While I did not join the midnight crowd, I did go out around 11am that day. Here are just a few of my observations:

· It was easy to find a parking space everywhere. Apparently, many have already left most places and called it a day. While I had to sometimes park out a little further than usual, the parking was still plentiful.

· The ads were not great. Nobody had any really great doorbusters and many had just average discounts on many items. Even companies like Staples, which in past years, have had multipage ads; this year was limited to a 4 page ad. In fact, many of the items on sale at Staples were rebate items and not upfront sale prices. Also, on the back page, Staples offered a “buy 1 get 1 50% off on all ink cartridges”. However, in common Staples fashion, the blurb had a footnote attached to it which referred to the nasty small print at the bottom of middle pages. However, Staples definition of “all” as previously noted in a past post doesn’t mean all at all. Both HP & Epson cartridges were excluded from the sale. Nice job, Staples, by once again creating a false advertisement. When will they ever learn?
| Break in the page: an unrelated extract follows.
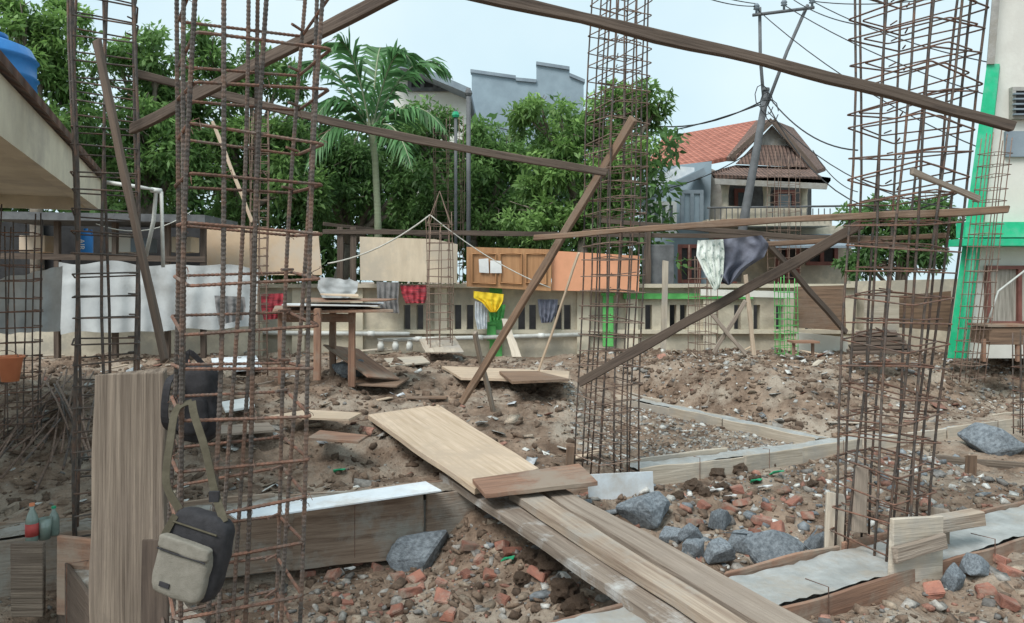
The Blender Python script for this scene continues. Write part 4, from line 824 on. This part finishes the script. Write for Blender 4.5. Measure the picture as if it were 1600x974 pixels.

· Incompetent help was everywhere. Sadly, many of the seasonal associates were not properly trained and lines backed up because of this.

· One Walmart store I visited only had 4 registers open (yes you read that right) out of a possibly 25. This was around the 4pm hour when many people were shopping and the lines were around 20 people deep. To make matters worse, the cashier of the line I was in constantly forgot to give the correct change. She had her purse at the register looking for money to give the customer along with searching her pockets for change as well. Eventually a manager did come and open her drawer after wasting time doing her own personal search for money. In most other stores, this cashier would have been fired for this type of activity, however given that this was Walmart and they were so shorthanded they probably overlooked this problem.

· Poor placement of sales items in stores was another major problem for most of the stores I visited. Items of like types should be together, toys with toys, DVDs with DVDs etc. However, this was not the case as items were spread out all over the stores creating mass chaos as searching for some items was impossible and sometimes not worth the time. I probably would have spent more than I did if I could find what I was looking for. Don’t bother looking for help especially at Walmart and Best Buy as these stores lacked any salespeople on the floor.

Overall, I would say that this year I was underwhelmed by the whole Back Friday event. For a holiday period nearly a week shorter than normal, the stores seemed completely unprepared both staff wise and product wise. I believe that some retailers may have seen their last holiday season this year and that will be the discussion of a post in the very near future.